-- begin --

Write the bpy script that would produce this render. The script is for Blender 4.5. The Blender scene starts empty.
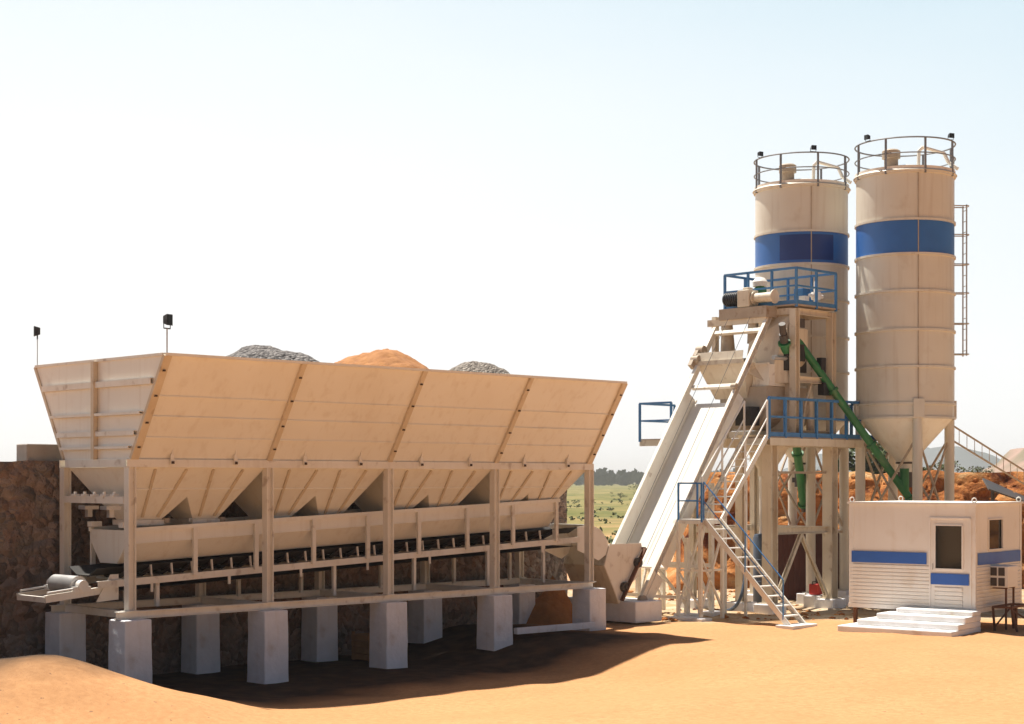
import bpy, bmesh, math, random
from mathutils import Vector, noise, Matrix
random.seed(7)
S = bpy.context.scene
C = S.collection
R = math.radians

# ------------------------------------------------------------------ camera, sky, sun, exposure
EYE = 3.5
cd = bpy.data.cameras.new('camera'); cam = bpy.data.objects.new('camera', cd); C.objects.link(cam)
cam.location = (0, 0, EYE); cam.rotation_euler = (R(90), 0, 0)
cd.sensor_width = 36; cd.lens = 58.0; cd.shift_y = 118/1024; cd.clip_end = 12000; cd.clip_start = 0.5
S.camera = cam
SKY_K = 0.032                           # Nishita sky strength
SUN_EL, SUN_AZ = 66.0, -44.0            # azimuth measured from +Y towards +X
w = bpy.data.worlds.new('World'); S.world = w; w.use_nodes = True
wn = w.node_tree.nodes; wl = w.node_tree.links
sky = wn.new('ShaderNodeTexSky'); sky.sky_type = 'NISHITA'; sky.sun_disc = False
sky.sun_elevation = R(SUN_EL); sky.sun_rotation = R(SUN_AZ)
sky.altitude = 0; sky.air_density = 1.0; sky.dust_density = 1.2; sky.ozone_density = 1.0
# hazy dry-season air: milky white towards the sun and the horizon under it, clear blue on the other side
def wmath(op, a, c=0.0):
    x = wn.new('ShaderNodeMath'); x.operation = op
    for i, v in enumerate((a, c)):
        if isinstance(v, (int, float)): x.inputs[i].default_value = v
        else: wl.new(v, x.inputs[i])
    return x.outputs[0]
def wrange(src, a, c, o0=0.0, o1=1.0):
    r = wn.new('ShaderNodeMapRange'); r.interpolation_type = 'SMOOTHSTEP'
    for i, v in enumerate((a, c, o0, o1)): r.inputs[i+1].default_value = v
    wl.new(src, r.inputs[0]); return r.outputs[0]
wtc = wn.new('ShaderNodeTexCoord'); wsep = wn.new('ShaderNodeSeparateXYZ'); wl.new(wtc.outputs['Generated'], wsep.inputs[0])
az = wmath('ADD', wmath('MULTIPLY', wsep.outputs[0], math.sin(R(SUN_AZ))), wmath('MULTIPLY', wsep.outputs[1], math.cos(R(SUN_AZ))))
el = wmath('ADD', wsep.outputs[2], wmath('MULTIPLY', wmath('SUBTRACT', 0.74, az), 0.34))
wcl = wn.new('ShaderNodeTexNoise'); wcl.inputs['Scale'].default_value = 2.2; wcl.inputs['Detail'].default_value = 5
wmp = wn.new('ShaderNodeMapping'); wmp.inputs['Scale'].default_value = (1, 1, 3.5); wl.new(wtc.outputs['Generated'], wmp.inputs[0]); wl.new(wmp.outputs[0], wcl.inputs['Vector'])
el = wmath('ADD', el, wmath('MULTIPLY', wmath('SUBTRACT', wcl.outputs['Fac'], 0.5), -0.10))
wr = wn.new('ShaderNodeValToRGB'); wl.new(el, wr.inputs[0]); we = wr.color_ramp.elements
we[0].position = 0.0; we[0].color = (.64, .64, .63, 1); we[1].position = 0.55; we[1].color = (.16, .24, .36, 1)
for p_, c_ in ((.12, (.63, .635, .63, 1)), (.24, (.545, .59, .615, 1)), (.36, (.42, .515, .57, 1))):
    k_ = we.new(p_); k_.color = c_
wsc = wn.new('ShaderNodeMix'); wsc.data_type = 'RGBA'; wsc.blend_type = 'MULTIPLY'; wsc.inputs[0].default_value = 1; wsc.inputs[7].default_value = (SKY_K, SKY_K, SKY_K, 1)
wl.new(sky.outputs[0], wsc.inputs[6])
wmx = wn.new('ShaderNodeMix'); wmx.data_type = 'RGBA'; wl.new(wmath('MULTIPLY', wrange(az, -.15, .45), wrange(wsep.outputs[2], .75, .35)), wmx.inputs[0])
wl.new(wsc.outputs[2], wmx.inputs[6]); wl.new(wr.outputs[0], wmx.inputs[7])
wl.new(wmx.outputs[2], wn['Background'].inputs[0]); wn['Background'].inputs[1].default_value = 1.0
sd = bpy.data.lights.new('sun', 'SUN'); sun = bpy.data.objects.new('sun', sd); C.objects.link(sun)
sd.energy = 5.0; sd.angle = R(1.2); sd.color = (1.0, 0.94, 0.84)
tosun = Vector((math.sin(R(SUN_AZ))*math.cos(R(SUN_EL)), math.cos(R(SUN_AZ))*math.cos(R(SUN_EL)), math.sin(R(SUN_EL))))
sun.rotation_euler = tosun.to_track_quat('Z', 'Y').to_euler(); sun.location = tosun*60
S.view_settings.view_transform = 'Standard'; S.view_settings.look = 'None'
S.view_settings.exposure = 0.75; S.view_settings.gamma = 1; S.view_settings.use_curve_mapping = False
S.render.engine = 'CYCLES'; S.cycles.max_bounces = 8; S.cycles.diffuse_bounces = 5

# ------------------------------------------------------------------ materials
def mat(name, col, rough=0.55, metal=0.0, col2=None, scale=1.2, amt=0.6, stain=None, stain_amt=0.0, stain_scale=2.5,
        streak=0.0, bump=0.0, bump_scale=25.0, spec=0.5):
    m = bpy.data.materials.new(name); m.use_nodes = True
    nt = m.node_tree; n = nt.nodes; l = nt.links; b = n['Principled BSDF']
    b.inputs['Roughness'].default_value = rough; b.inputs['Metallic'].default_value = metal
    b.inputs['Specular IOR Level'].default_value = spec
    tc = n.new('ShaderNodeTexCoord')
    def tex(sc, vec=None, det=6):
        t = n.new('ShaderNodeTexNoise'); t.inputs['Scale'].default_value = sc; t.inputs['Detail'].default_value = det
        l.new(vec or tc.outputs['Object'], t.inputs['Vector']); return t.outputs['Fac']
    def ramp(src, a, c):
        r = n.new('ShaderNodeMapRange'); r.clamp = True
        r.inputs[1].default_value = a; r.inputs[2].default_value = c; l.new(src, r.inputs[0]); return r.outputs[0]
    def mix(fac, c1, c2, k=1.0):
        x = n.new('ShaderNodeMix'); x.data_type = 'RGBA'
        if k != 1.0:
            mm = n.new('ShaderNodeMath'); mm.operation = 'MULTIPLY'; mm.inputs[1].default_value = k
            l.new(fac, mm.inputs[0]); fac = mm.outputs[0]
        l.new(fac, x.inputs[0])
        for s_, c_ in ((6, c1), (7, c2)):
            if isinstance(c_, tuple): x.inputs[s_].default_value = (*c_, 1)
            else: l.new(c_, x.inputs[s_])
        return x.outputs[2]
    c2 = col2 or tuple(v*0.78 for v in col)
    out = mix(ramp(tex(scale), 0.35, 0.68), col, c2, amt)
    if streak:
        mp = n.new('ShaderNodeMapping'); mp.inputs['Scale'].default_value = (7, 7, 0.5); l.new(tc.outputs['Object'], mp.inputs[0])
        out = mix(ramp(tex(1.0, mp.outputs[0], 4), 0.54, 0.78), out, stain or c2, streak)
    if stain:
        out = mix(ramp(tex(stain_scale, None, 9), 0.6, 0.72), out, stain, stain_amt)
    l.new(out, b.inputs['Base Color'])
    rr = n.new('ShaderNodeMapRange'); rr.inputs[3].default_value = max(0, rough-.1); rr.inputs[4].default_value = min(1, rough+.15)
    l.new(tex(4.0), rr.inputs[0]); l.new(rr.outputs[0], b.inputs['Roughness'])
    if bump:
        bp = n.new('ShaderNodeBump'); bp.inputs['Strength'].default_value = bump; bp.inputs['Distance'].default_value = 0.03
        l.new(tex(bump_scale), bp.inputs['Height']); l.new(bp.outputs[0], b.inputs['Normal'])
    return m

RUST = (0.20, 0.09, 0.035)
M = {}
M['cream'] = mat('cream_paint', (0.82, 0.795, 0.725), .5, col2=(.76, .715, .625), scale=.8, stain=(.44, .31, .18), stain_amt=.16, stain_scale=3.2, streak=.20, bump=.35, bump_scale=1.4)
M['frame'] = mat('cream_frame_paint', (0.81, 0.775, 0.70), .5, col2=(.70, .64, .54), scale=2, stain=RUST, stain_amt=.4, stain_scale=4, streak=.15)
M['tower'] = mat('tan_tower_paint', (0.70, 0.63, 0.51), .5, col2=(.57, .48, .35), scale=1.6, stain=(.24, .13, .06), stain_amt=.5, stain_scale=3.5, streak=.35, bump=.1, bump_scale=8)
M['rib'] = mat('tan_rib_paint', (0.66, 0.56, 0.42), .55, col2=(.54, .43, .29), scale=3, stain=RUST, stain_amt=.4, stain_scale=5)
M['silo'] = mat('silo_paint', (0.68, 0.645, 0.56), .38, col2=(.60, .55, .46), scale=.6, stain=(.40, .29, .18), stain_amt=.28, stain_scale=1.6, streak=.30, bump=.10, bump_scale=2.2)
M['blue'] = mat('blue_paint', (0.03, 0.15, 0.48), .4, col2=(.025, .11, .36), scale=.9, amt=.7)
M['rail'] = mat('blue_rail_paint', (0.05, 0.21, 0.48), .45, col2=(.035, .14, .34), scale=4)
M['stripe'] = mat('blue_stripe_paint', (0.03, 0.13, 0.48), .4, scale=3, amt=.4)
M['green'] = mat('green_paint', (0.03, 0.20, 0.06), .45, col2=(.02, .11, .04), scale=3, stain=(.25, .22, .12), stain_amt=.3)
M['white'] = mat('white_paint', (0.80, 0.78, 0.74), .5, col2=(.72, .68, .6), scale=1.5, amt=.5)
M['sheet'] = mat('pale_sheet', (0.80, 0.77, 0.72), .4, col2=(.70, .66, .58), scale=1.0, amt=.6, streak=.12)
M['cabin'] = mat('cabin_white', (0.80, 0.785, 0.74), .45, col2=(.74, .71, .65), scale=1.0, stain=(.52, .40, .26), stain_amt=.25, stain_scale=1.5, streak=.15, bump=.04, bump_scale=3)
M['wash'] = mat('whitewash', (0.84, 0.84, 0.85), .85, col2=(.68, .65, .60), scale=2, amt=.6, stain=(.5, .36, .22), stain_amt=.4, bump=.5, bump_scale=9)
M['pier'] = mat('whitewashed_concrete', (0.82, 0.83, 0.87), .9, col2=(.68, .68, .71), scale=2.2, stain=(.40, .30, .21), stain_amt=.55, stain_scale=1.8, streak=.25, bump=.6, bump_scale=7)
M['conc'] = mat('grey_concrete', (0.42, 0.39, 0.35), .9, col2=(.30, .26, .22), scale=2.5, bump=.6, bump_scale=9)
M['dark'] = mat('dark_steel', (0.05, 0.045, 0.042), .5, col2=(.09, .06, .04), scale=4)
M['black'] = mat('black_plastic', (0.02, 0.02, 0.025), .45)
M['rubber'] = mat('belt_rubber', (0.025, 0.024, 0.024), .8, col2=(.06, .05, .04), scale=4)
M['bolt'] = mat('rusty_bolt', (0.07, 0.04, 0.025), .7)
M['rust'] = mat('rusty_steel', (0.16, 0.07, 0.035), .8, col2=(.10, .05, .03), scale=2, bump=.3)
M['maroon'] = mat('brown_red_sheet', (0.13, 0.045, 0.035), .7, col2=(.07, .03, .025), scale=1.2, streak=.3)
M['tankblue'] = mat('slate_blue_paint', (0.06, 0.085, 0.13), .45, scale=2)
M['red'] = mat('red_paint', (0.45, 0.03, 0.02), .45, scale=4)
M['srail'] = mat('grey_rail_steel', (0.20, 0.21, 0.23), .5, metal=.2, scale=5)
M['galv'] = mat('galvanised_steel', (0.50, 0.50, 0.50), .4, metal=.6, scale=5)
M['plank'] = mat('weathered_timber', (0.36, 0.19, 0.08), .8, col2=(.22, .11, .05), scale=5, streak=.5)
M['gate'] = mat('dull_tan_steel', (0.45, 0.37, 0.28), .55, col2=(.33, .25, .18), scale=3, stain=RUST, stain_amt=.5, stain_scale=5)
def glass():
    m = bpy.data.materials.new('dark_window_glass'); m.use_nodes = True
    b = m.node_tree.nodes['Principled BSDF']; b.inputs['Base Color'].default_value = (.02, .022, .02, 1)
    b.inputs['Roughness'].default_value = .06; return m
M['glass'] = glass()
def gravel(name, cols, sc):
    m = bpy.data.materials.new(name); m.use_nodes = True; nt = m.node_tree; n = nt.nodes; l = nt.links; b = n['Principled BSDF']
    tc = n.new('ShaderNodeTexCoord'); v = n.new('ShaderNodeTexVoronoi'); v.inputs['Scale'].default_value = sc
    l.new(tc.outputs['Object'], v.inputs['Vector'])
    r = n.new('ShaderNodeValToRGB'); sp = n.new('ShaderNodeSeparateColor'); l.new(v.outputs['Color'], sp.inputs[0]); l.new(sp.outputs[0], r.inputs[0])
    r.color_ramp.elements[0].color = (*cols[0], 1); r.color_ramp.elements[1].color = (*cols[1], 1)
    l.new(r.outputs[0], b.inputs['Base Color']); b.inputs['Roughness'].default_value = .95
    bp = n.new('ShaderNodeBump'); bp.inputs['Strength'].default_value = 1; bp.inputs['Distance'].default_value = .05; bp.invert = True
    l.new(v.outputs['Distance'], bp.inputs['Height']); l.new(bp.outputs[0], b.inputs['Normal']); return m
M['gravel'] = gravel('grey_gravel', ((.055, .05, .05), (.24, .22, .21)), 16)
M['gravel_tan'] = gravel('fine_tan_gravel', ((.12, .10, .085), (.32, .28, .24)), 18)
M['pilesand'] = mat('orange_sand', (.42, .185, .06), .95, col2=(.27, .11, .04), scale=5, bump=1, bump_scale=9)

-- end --
-- begin --

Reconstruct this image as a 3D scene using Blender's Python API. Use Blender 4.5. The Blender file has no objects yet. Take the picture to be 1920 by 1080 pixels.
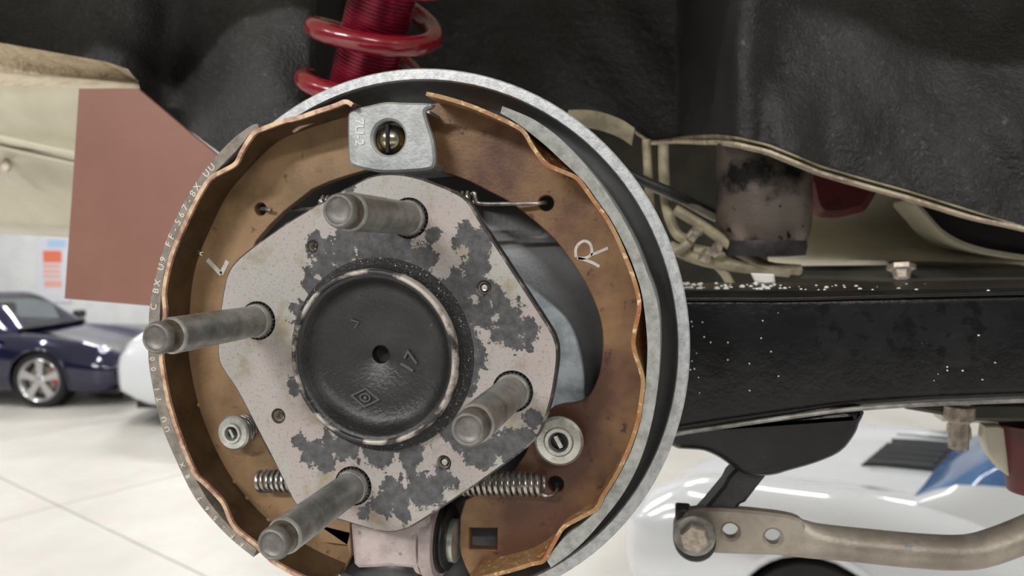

-- end --
-- begin --

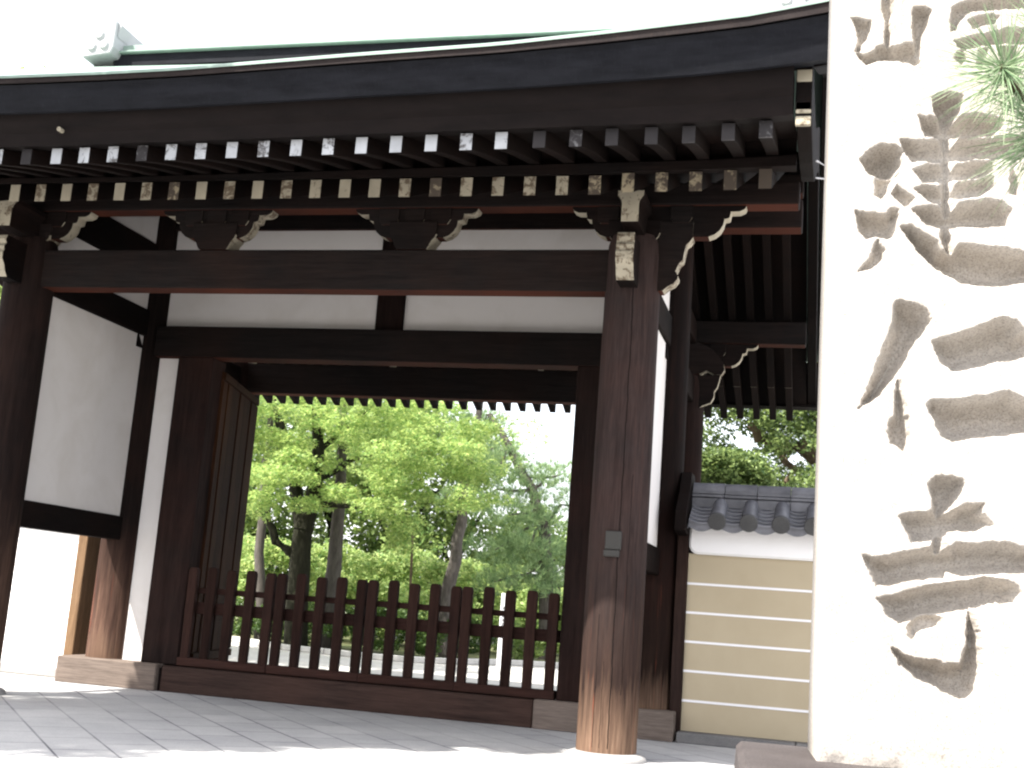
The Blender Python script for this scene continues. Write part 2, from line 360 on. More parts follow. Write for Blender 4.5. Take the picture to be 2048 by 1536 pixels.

-- end --

DIRECTION. Where a line contains "Take", copy that line.

TASK SOLUTION.
Reconstruct this image as a 3D scene using Blender's Python API. Use Blender 4.5. The Blender file has no objects yet. Take the picture to be 1920 by 1080 pixels.
The Blender Python script for this scene continues. Write part 2, from line 360 on. More parts follow. Write for Blender 4.5. Take the picture to be 2048 by 1536 pixels.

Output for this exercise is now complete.